After many years of entering and judging beer competitions, three friends and former classmates at Cornell Business School in Ithaca, NY noticed one thing: the best, most daring beers in America are being developed by homebrewers. That insight, along with an enduring passion for the craft of beer making, led them to start Barebottle, a brewery devoted to beers inspired by the San Francisco Bay Area. By sourcing local ingredients wherever possible and employing a community-inspired homebrewers competition, their mission is to create the most innovative brewery in the Bay Area.

The main challenge for Barebottle was how to bring the brand to life and tell a unique flavor story on every bottle. That’s where Chase Design Group, the brand design agency, was called upon to create a visual approach and design language for the brewery that could be applied across all touchpoints including packaging, taps, handles, coasters, clothing/gear, delivery vans, website, and even the brewery design elements. According to Michael Seitz, Co-Founder of Barebottle, “Chase Design Group helped us create an iconic brand.” His partner, Lester Koga, Co-Founder, adds, “Marrying an edgy design with a slick, professional, clean look was critical to the design mission.”

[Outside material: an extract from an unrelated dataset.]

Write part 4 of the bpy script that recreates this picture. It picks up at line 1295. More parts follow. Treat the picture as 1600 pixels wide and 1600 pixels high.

Chase created a visual foundation that allows for brand growth and a system for adapting flavor-to-flavor while maintaining core brand elements. “The Barebottle mark expresses the essence and simplicity of the brand, allowing us to use really compelling imagery to communicate the unique flavors of each beer. Bold, playful copy explains what the beer will taste like, making it less intimidating for consumers to try something new,” says Executive Creative Director, Chase, Paula Hansanugrum.

Each beer is brought to life with a unique flavor story. “Our goal was to create a visual metaphor that is both beautiful and appetizing. For Muir Woods IPA, we created a juicy pinecone to capture the earthy notes of citrus and pine. For Galaxy Dust IPA, since the flavor is derived from yeast and hop, we stylized a peach to look and feel like a galaxy playing on the flavor of the peach but also the name of the hop and ultimately the name of the beer,” says Senior Art Director, Jon Arriaza. Seitz expressed a desire for the bottle to have the brewing recipe on the back, so Chase designed a removable recipe label that allows consumers to reference it for their own home brews.

Inside the San Francisco brewery, the decor is best described as a marriage between the industrial and the great outdoors. Metalwork, burned wood, locally salvaged materials and rustic creations are all sourced through community collaboration.

According to Seitz, “The brand, logo and packaging work has helped us get off to a really fast start. We’re 50% ahead of our volume goals through the first year and a half. We have a lot of competition in the brewing world, and I think we stand apart, specifically because of the work Chase did. We get lots of comments from our patrons about how good the design work is, and I think that will only continue.”